*PROBLEM STATEMENT*
Retype the records below from their first line through the line holding "return Vector(((px - CX)", including both ends and no pictures.

*STORED ROWS*
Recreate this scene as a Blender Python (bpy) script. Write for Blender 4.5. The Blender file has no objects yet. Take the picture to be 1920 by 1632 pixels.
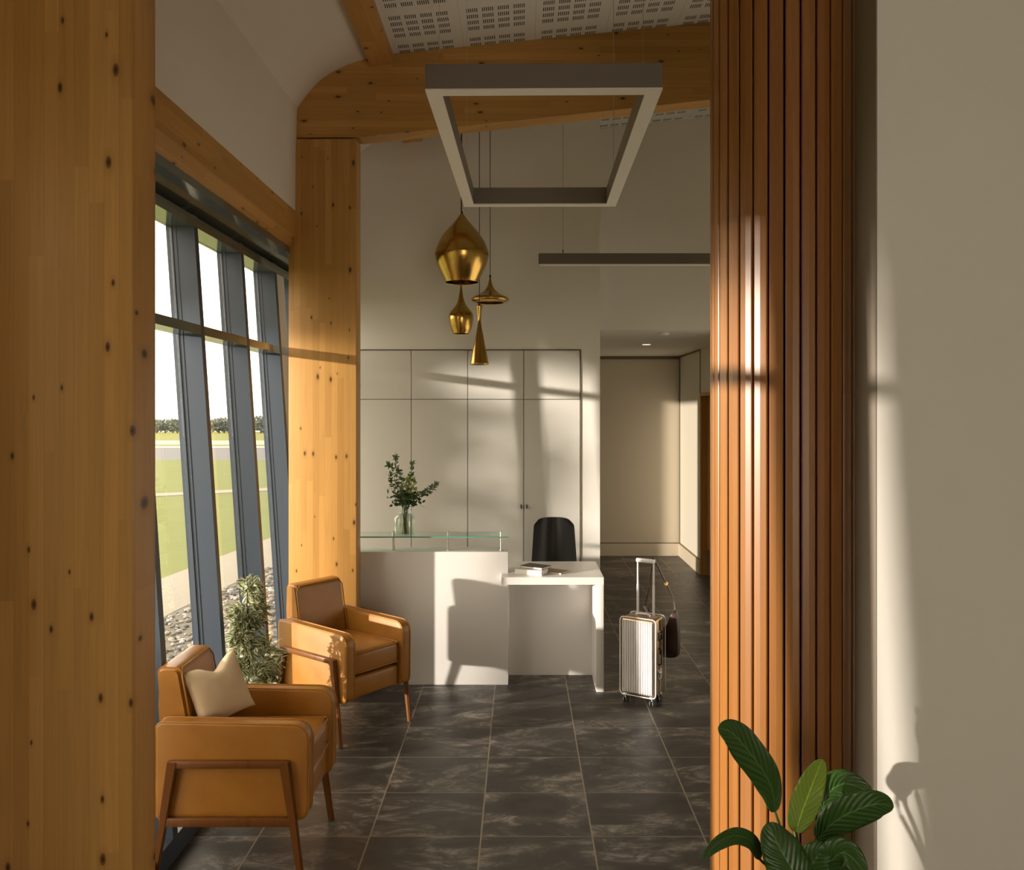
import bpy, bmesh, math, random
from mathutils import Vector, Matrix, noise
random.seed(7)
C = bpy.context.scene.collection
PI = math.pi
F = 1600.0; CX = 976.0; CY = 773.0; HZ = 1.9      # focal length in pixels, vanishing point, eye height
def W(px, py, d):
    return Vector(((px - CX) * d / F, d, HZ - (py - CY) * d / F))

# ------------------------------------------------------------------ materials
class G:
    def __init__(s, name):
        s.m = bpy.data.materials.new(name); s.m.use_nodes = True
        s.t = s.m.node_tree; s.t.nodes.clear()
        s.out = s.t.nodes.new('ShaderNodeOutputMaterial')
    def n(s, typ, ins=None, **kw):
        nd = s.t.nodes.new(typ)
        for k, v in kw.items(): setattr(nd, k, v)
        for k, v in (ins or {}).items(): s.set(nd.inputs[k], v)
        return nd
    def set(s, sock, v):
        if isinstance(v, bpy.types.NodeSocket): s.t.links.new(v, sock)
        elif isinstance(v, (tuple, list)) and len(v) == 3 and sock.type == 'RGBA': sock.default_value = (*v, 1)
        else: sock.default_value = v
    def m_(s, op, a, b=0.0, c=0.0):
        nd = s.n('ShaderNodeMath', operation=op)
        s.set(nd.inputs[0], a); s.set(nd.inputs[1], b)
        if op in ('MULTIPLY_ADD', 'SMOOTH_MIN', 'COMPARE'): s.set(nd.inputs[2], c)
        return nd.outputs[0]
    def coord(s, kind='Object'):
        return s.n('ShaderNodeTexCoord').outputs[kind]
    def xyz(s, v):
        nd = s.n('ShaderNodeSeparateXYZ', {0: v}); return nd.outputs[0], nd.outputs[1], nd.outputs[2]
    def comb(s, x, y, z):
        return s.n('ShaderNodeCombineXYZ', {0: x, 1: y, 2: z}).outputs[0]
    def noise(s, v, scale=5, detail=3, rough=.5, dist=0.0):
        return s.n('ShaderNodeTexNoise', {'Vector': v, 'Scale': scale, 'Detail': detail, 'Roughness': rough, 'Distortion': dist}).outputs['Fac']
    def ramp(s, f, stops):
        nd = s.n('ShaderNodeValToRGB', {0: f}); cr = nd.color_ramp
        while len(cr.elements) < len(stops): cr.elements.new(0.5)
        for e, (p, c) in zip(cr.elements, stops):
            e.position = p; e.color = (*c, 1) if len(c) == 3 else c
        return nd.outputs[0]
    def mix(s, f, a, b, mode='MIX'):
        nd = s.n('ShaderNodeMix', data_type='RGBA', blend_type=mode)
        s.set(nd.inputs['Factor'], f); s.set(nd.inputs[6], a); s.set(nd.inputs[7], b)
        return nd.outputs[2]
    def bump(s, h, strength=.2, dist=.01):
        return s.n('ShaderNodeBump', {'Height': h, 'Strength': strength, 'Distance': dist}).outputs[0]
    def bsdf(s, col, rough=.5, metal=0.0, normal=None, **kw):
        b = s.n('ShaderNodeBsdfPrincipled', {'Base Color': col, 'Roughness': rough, 'Metallic': metal})
        if normal is not None: s.set(b.inputs['Normal'], normal)
        for k, v in kw.items(): s.set(b.inputs[k.replace('_', ' ')], v)
        s.t.links.new(b.outputs[0], s.out.inputs[0]); return s.m

def flat(name, col, rough=.5, metal=0.0, bump=0.0, scale=60, vary=0.0, **kw):
    g = G(name); c = g.coord(); nrm = None; cc = col
    if bump: nrm = g.bump(g.noise(c, scale, 3), bump, .003)
    if vary:
        f = g.noise(c, 2.2, 3)
        cc = g.mix(f, tuple(x * (1 - vary) for x in col), tuple(min(1, x * (1 + vary)) for x in col))
    return g.bsdf(cc, rough, metal, nrm, **kw)

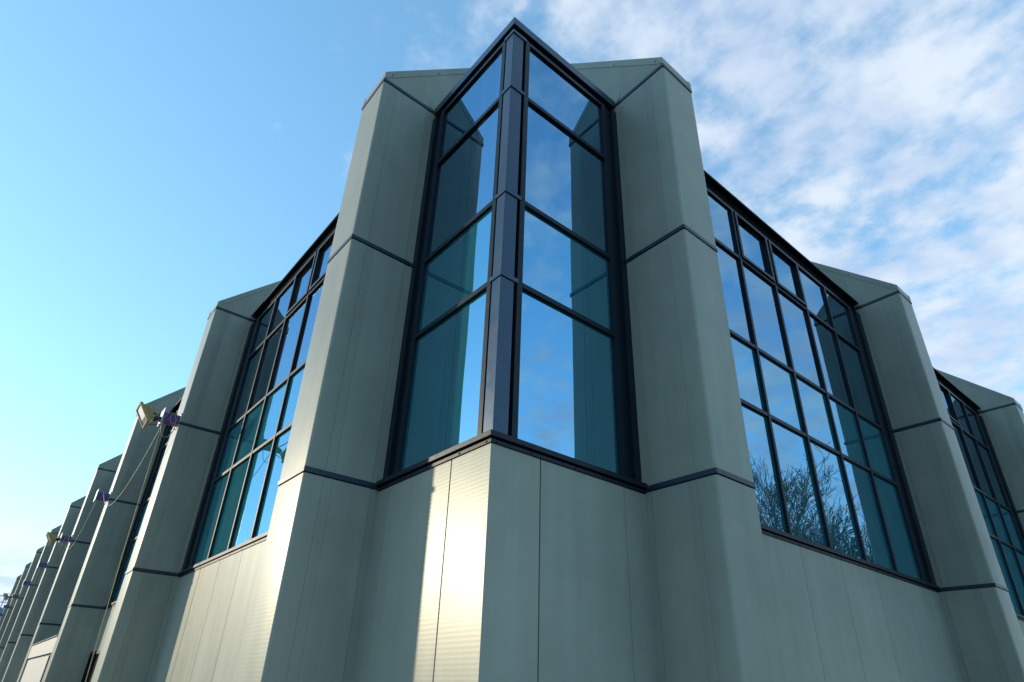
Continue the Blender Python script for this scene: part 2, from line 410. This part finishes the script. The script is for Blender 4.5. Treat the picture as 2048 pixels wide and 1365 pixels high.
# 45-degree slopes meeting at a hip, a flat deck behind
rf.v += [(XE, 0.30, zr), (-0.30, 0.30, zr), (-0.30, YE, zr), (XE, RUN+.3, zr+RUN), (-RUN-.3, RUN+.3, zr+RUN), (-RUN-.3, YE, zr+RUN), (XE, YE, zr+RUN), (XE, YE, zr)]
rf.f += [(0, 1, 4, 3), (1, 2, 5, 4), (3, 4, 5, 6), (0, 3, 6, 7), (7, 6, 5, 2)]
put('roof', rf.mesh('roof', 'roofing', fix=True), bld)
inn = MB()
inn.box((XE+0.1, 0.30, 3.0+Z0-4.0), (-0.30, YE-0.2, 3.06)) ; inn.box((XE+0.1, 4.2, 3.06), (-4.4, 4.4, zr+1.5)); inn.box((-4.4, 4.2, 3.06), (-4.2, YE-0.2, zr+1.5))
put('interior_wall', inn.mesh('interior_wall', 'interior'), bld)
put('end_wall', MB().box((XE, 0.02, 0), (XE+0.15, YE, zr)).box((XE+.2, YE-0.2, 0), (-0.05, YE-0.05, zr)).mesh('end_wall', 'panel'), bld)

# windows ----------------------------------------------------------------------------
T1, T2, T3 = 2.600+Z0, 1.283+Z0, 0.427+Z0
HEAD, SILL = 3.405+Z0, -0.885+Z0
GU = -0.060
def rows(): return [(SILL, T3, 'spandrel'), (T3, T2, 'spandrel'), (T2, T1, 'vision'), (T1, HEAD, 'vision')]
def window(side, S, edges, jamb, uo, far, vents=()):
    """edges: distances t back from the fin face; first = jamb side, last = far side. Meshes are local to the fin face."""
    k = ('win', side, len(edges), round(edges[-1], 3))
    org = mp(side, S, 0, 0)
    X = lambda t: -t
    e0, e1 = edges[0], edges[-1]
    def fr():
        mb = MB()
        j1, j2 = jamb
        mb.sbox(side, X(j1), X(0.0), -0.22, uo+0.006, SILL-0.02, HEAD+0.045)
        mb.sbox(side, X(j2), X(j1), -0.22, uo-0.028, SILL-0.02, HEAD+0.045)
        mb.sbox(side, X(j2+0.022), X(j2), -0.22, uo-0.052, SILL-0.02, HEAD+0.045)
        mb.sbox(side, X(e0), X(j2+0.022), -0.22, uo-0.008, SILL-0.02, HEAD+0.045)
        mb.sbox(side, X(e1+far), X(e1), -0.22, uo-0.008, SILL-0.02, HEAD+0.045)
        mb.sbox(side, X(e1), X(e0), -0.22, uo-0.010, HEAD, HEAD+0.045)
        mb.sbox(side, X(e1), X(e0), -0.22, uo-0.010, SILL-0.02, SILL+0.020)
        return mb.mesh('window', 'frame')
    w = put('window', cached(k+('f',), fr), bld, org)
    for j, t in enumerate(edges[1:-1]):
        put('mullion', cached(k+('m', j), lambda: MB().sbox(side, X(t+0.022), X(t-0.022), -0.16, uo-0.002, SILL+0.02, HEAD).mesh('mullion', 'frame', bevel=0.002)), w)
    for j, z in enumerate((T1, T2, T3)):
        put('transom', cached(k+('t', j), lambda: MB().sbox(side, X(e1), X(e0), -0.15, uo-0.007, z-0.024, z+0.024).mesh('transom', 'frame', bevel=0.002)), w)
    for c, (ta, tb) in enumerate(zip(edges, edges[1:])):
        for r, (za, zb, mat) in enumerate(rows()):
            put('pane', cached(k+('p', c, r), lambda: MB().sbox(side, X(tb)+0.004, X(ta)-0.004, uo+GU-0.012+0.03, uo+GU+0.03-0.004, za+0.004, zb-0.004).mesh('pane', mat)), w)
            if r == 3 and c in vents:
                def vf():
                    mb = MB(); a, b, lo, hi, q = X(tb)+0.030, X(ta)-0.030, za+0.028, zb-0.004, 0.042
                    mb.sbox(side, a, b, -0.05, uo+0.014, lo, lo+q); mb.sbox(side, a, b, -0.05, uo+0.014, hi-q, hi)
                    mb.sbox(side, a, a+q, -0.05, uo+0.014, lo+q, hi-q); mb.sbox(side, b-q, b, -0.05, uo+0.014, lo+q, hi-q)
                    return mb.mesh('vent_frame', 'frame')
                put('vent_frame', cached(k+('v', c), vf), w)
    return w
OFF = {'L': 0.045, 'R': 0.0}
for side in 'LR':
    for i in range(1, NF[side]):
        o = OFF[side]
        ed = [0.42+o, 1.225+o, 2.065+o, 2.905+o, 3.745+o, 4.585+o, 5.425]
        window(side, S1[side]+PITCH*i, ed, (0.15, 0.29), 0.0, PITCH-WID[side]-5.425, vents=(2, 3))
wl_ = window('L', S1['L'], [0.215, S1['L']-0.215], (0.075, 0.135), R0, 0.048)
wr_ = window('R', S1['R'], [0.225, S1['R']-0.250], (0.075, 0.145), R0, 0.052)

# corner post ------------------------------------------------------------------------
slot = MB().box((-0.175, 0.085, SILL-0.02), (-0.085, 0.21, HEAD+0.06))
post = put('corner_post', slot.mesh('corner_post', 'recess'), bld)
tiers = [(SILL+0.02, T3-0.02), (T3+0.02, T2-0.02), (T2+0.02, T1-0.02), (T1+0.02, HEAD-0.02)]
for a, b in tiers:
    put('post_cladding', MB().box((-0.142, -R0+0.002, a), (R0-0.002, 0.162, b)).mesh('post_cladding', 'fascia', bevel=0.003), post)
for z in (SILL+0.002, T3, T2, T1, HEAD+0.005):
    put('post_band', MB().box((-0.1665, -R0-0.008, z-0.021), (R0+0.008, 0.1975, z+0.021)).mesh('post_band', 'fascia', bevel=0.002), post)

# sills ------------------------------------------------------------------------------
def sill_mesh(side, s0, s1):
    mb = MB().sbox(side, s0, s1, -0.2, 0.030, SILL-0.042, SILL-0.004)
    mb.sbox(side, s0, s1, -0.2, 0.010, SILL-0.079, SILL-0.052)
    mb.sbox(side, s0, s1, -0.2, -0.012, SILL-0.053, SILL-0.040)
    n = max(2, int((s1-s0)/0.42)); 
    for q in range(n):
        s = s0+0.12+(s1-s0-0.24)*q/(n-1)
        mb.sbox(side, s-0.005, s+0.005, 0.01, 0.0145, SILL-0.071, SILL-0.061)
    return mb.mesh('sill', 'frame')
c_s = MB()
for (u, za, zb) in ((0.030, SILL-0.042, SILL-0.004), (0.010, SILL-0.079, SILL-0.052), (-0.012, SILL-0.052, SILL-0.042)):
    c_s.box((-S1['L'], -u, za), (u, 0.12, zb)); c_s.box((-0.12, 0.12, za), (u, S1['R'], zb))
for s in (0.04, 0.34, 0.75, 1.12): 
    for side in 'LR': c_s.sbox(side, s-0.006, s+0.006, 0.01, 0.016, SILL-0.072, SILL-0.060)
put('sill', c_s.mesh('sill', 'frame', bevel=0.0015), bld)
for side in 'LR':
    for i in range(1, NF[side]):
        put('sill', cached(('sill', side), lambda: sill_mesh(side, -PITCH+WID[side], 0.0)), bld, mp(side, S1[side]+PITCH*i, 0, 0))

# doorway and porch on the long side ---------------------------------------------------
dr = put('door', MB().sbox('L', 12.24, 13.44, -0.07, -0.012, 0.12, DOOR[2]-0.06).mesh('door', 'recess'), bld)
df = MB().sbox('L', 12.2, 13.479, -0.1, 0.012, DOOR[2]-0.06, DOOR[2]).sbox('L', 12.2, 12.24, -0.1, 0.012, 0.1, DOOR[2]-0.06).sbox('L', 13.44, 13.478, -0.1, 0.012, 0.1, DOOR[2]-0.06)
put('door_frame', df.mesh('door_frame', 'frame'), dr)
px0, px1 = 13.996, 19.476; zp = -1.495+Z0; yu = 0.615
po = put('porch', MB().sbox('L', px0, px1, 0.0, yu-0.12, 0.12, zp-0.33).mesh('porch', 'recess'), bld)
hd = [(0.0, zp+0.16), (yu, zp), (yu, zp-0.325), (0.0, zp-0.325)]
put('porch_header', MB().prism([mp('L', px0, u, z) for u, z in hd], [mp('L', px1, u, z) for u, z in hd]).mesh('porch_header', 'porch_paint', fix=True), po)
rfp = [(0.0, zp+0.175), (yu+0.03, zp+0.012), (yu+0.03, zp-0.01), (0.0, zp+0.150)]
put('porch_roof', MB().prism([mp('L', px0, u, z) for u, z in rfp], [mp('L', px1, u, z) for u, z in rfp]).mesh('porch_roof', 'fascia', fix=True), po)
put('porch_panel', MB().sbox('L', 14.80, px1, 0.3, yu-0.03, 0.12, zp-0.365).mesh('porch_panel', 'porch_paint'), po)
put('porch_frame', MB().sbox('L', px0, px0+0.05, 0.3, yu-0.01, 0.12, zp-0.33).sbox('L', px0+0.05, px1, 0.3, yu-0.05, zp-0.365, zp-0.33).mesh('porch_frame', 'frame'), po)

# ------------------------------------------------------------------ curtains behind the upper corner panes
def curtain(name, x0, x1, tx0, tx1, y, z0, z1, label):
    nx, nz = 40, 12; mb = MB(); 
    for k in (0, 1):
        for j in range(nz+1):
            f = j/nz
            a, b = x0+(tx0-x0)*f, x1+(tx1-x1)*f
            for i in range(nx+1):
                g = i/nx
                mb.v.append((a+(b-a)*g, y+0.018*math.sin(g*38)+0.006*k, z0+(z1-z0)*f))
    S = (nx+1)*(nz+1)
    for j in range(nz):
        for i in range(nx):
            q = j*(nx+1)+i
            mb.f.append((q, q+1, q+nx+2, q+nx+1)); mb.f.append((S+q, S+q+nx+1, S+q+nx+2, S+q+1))
    put(name, mb.mesh(name, 'curtain', smooth=True), None, label=label, cat='curtain')
curtain('curtain', -1.32, -0.66, -1.25, -0.7, 0.26, T2+0.03, T2+0.95, 'pale curtain behind the second pane from the top at the glazed corner')
curtain('curtain', -6.75, -6.15, -6.55, -6.45, 0.26, T2+0.03, T2+0.92, 'pale gathered curtain behind the upper panes left of the corner fin')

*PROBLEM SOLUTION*
Recreate this scene as a Blender Python (bpy) script. Write for Blender 4.5. The Blender file has no objects yet. Take the picture to be 1920 by 1632 pixels.
import bpy, bmesh, math, random
from mathutils import Vector, Matrix, noise
random.seed(7)
C = bpy.context.scene.collection
PI = math.pi
F = 1600.0; CX = 976.0; CY = 773.0; HZ = 1.9      # focal length in pixels, vanishing point, eye height
def W(px, py, d):
    return Vector(((px - CX) * d / F, d, HZ - (py - CY) * d / F))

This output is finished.